» Information shown:
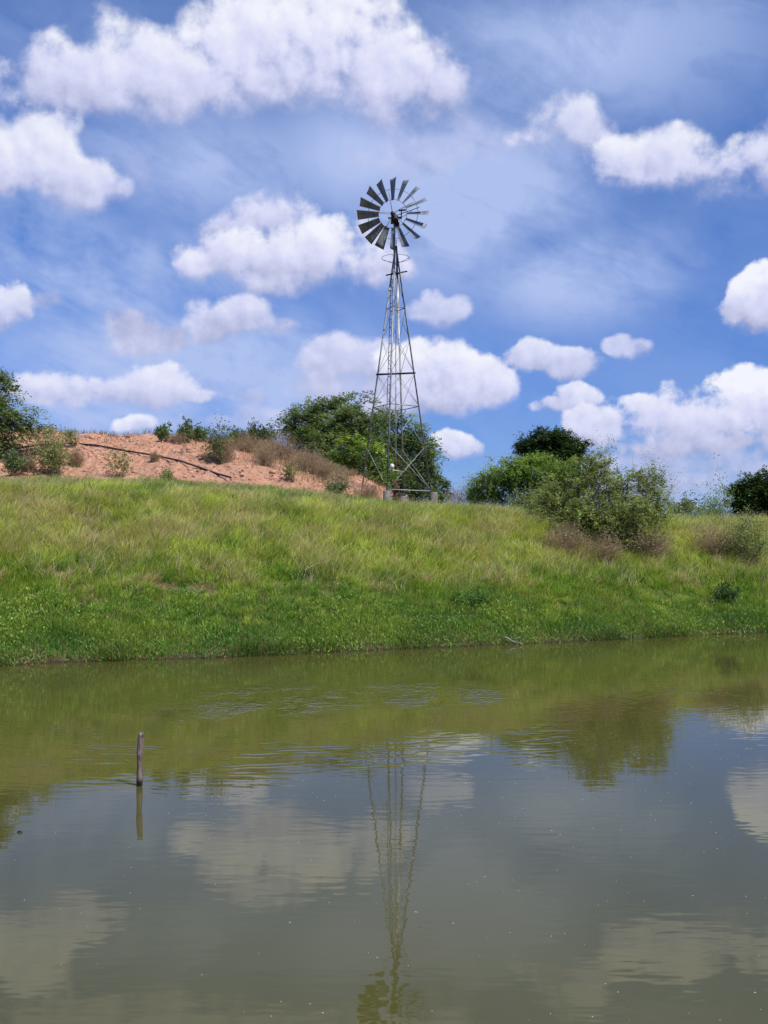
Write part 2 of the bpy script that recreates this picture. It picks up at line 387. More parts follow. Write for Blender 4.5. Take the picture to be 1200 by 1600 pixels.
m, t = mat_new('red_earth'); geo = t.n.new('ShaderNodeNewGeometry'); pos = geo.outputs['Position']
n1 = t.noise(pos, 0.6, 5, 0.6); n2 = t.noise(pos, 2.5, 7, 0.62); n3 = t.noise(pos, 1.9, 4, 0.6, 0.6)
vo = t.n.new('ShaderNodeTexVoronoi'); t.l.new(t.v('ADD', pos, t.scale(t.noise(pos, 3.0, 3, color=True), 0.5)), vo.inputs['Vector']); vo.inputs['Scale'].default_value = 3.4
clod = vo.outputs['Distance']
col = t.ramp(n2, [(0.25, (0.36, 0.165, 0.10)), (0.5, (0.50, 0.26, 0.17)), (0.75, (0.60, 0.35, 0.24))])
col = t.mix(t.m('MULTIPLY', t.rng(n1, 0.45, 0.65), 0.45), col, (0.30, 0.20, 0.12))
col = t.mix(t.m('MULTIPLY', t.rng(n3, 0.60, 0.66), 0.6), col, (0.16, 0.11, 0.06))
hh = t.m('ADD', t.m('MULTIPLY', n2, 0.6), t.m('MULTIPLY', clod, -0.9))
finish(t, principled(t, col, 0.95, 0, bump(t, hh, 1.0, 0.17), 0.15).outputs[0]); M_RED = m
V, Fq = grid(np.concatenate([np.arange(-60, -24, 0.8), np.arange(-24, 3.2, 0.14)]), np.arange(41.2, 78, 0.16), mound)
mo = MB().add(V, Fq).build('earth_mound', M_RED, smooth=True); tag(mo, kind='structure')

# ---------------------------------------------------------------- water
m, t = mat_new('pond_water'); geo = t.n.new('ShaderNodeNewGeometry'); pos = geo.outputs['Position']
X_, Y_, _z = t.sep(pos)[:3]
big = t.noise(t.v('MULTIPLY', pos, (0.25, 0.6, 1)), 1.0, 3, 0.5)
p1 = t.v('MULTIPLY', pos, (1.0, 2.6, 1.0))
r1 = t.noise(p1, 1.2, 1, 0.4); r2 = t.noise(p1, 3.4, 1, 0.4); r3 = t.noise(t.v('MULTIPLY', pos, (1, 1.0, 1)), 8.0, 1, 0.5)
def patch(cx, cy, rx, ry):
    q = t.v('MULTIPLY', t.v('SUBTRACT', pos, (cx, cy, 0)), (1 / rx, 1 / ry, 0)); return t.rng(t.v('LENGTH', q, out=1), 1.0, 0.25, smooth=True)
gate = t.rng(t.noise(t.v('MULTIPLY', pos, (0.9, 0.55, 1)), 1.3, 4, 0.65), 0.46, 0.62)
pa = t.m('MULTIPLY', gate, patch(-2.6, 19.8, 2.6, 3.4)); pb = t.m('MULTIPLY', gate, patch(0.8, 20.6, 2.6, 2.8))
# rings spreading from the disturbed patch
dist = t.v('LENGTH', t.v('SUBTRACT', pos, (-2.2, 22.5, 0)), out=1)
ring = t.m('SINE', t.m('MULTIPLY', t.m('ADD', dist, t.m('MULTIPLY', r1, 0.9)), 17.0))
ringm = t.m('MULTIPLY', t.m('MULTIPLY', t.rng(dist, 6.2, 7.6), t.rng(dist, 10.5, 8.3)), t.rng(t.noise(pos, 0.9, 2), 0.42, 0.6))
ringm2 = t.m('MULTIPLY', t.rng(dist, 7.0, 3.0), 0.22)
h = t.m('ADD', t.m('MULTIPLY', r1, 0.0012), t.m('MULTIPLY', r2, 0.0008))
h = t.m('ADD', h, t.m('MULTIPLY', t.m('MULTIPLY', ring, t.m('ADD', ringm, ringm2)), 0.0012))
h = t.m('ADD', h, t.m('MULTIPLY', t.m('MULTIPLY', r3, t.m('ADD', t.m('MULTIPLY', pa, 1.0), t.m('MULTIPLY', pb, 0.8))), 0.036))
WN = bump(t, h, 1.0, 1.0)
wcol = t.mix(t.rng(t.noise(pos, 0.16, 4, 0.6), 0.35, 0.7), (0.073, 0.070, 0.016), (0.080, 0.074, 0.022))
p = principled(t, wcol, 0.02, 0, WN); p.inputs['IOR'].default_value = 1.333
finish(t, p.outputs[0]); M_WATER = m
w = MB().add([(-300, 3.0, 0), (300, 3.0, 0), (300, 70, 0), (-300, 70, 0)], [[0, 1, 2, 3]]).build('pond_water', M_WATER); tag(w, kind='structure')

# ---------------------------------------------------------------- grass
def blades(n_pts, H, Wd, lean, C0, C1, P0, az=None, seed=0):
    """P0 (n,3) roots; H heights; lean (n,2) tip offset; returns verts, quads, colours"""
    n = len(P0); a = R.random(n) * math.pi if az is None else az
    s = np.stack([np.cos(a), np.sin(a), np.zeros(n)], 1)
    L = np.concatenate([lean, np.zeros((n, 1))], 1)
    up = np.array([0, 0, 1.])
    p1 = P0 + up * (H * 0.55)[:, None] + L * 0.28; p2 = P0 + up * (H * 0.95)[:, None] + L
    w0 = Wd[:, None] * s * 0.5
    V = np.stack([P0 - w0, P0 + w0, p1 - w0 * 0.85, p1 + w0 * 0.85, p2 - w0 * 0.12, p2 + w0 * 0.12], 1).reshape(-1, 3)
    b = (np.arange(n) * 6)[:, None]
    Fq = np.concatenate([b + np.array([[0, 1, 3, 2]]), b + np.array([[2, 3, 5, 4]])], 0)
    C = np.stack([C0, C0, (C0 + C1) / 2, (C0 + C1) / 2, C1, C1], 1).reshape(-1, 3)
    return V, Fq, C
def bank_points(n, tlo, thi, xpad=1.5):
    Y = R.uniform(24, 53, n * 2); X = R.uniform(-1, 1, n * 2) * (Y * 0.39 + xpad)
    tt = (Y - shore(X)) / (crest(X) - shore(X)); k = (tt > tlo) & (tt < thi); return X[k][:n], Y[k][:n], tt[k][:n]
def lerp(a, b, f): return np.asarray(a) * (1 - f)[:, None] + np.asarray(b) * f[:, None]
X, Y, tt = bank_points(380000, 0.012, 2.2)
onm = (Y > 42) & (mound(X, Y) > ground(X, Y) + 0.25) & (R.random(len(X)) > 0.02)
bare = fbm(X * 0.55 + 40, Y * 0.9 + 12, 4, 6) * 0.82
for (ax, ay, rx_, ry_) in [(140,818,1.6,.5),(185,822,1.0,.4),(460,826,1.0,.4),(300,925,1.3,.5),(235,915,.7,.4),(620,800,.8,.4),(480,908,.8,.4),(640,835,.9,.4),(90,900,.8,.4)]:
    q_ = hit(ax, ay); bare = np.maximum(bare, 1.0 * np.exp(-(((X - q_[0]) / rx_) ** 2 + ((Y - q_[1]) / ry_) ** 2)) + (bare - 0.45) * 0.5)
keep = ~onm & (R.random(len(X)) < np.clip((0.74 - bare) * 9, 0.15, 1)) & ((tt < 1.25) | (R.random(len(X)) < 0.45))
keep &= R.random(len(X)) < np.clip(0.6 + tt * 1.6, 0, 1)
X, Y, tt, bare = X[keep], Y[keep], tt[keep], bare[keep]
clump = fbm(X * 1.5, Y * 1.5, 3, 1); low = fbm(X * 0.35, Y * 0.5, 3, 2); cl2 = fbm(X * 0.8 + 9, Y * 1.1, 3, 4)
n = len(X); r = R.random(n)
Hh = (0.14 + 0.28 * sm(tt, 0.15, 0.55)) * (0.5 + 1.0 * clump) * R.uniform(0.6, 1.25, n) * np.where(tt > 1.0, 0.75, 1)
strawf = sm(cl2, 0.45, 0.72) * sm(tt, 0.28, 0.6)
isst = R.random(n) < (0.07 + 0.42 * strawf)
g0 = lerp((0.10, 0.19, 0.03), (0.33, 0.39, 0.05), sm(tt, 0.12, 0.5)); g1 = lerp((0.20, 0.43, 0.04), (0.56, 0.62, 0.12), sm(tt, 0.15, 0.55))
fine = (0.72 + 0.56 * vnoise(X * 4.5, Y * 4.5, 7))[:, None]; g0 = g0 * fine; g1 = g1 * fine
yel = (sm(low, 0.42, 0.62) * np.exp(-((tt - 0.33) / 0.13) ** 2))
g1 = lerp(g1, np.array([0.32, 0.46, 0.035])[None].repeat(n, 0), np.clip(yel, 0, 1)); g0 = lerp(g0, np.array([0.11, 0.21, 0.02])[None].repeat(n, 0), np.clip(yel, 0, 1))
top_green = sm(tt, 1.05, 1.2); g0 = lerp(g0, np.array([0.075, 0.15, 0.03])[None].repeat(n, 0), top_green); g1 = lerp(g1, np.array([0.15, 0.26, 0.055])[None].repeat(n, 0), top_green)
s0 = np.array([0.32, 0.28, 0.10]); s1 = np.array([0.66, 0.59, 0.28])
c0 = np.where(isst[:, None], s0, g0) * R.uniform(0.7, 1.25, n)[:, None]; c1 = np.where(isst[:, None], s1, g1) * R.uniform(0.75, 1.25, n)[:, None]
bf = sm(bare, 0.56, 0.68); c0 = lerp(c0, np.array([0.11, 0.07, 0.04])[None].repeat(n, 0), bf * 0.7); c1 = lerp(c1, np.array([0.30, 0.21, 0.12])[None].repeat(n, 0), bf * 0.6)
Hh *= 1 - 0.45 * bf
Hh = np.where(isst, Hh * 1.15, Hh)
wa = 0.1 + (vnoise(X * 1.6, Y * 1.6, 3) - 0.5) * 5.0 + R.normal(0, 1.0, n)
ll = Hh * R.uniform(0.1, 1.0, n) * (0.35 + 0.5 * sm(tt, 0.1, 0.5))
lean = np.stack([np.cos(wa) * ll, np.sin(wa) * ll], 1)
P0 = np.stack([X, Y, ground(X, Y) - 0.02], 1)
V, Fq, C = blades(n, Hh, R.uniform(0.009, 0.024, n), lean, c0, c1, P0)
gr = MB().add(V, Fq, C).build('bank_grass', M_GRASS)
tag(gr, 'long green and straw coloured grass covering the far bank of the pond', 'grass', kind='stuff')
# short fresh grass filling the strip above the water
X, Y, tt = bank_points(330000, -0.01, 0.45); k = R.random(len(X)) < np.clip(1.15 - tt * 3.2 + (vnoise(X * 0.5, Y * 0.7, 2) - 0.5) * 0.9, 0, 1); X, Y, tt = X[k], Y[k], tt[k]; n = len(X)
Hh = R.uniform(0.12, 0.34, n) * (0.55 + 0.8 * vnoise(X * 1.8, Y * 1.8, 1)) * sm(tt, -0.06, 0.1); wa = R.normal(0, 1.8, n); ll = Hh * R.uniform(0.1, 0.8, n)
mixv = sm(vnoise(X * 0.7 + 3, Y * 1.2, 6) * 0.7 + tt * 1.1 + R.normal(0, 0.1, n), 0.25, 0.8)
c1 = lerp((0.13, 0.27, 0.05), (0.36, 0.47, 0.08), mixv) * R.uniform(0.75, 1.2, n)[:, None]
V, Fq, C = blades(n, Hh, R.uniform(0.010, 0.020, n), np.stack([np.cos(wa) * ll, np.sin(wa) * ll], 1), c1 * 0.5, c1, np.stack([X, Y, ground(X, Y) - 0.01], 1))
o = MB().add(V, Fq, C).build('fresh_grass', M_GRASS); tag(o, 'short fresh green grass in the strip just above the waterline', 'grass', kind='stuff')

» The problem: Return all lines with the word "blades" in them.

» Solution to the problem:
def blades(n_pts, H, Wd, lean, C0, C1, P0, az=None, seed=0):
V, Fq, C = blades(n, Hh, R.uniform(0.009, 0.024, n), lean, c0, c1, P0)
V, Fq, C = blades(n, Hh, R.uniform(0.010, 0.020, n), np.stack([np.cos(wa) * ll, np.sin(wa) * ll], 1), c1 * 0.5, c1, np.stack([X, Y, ground(X, Y) - 0.01], 1))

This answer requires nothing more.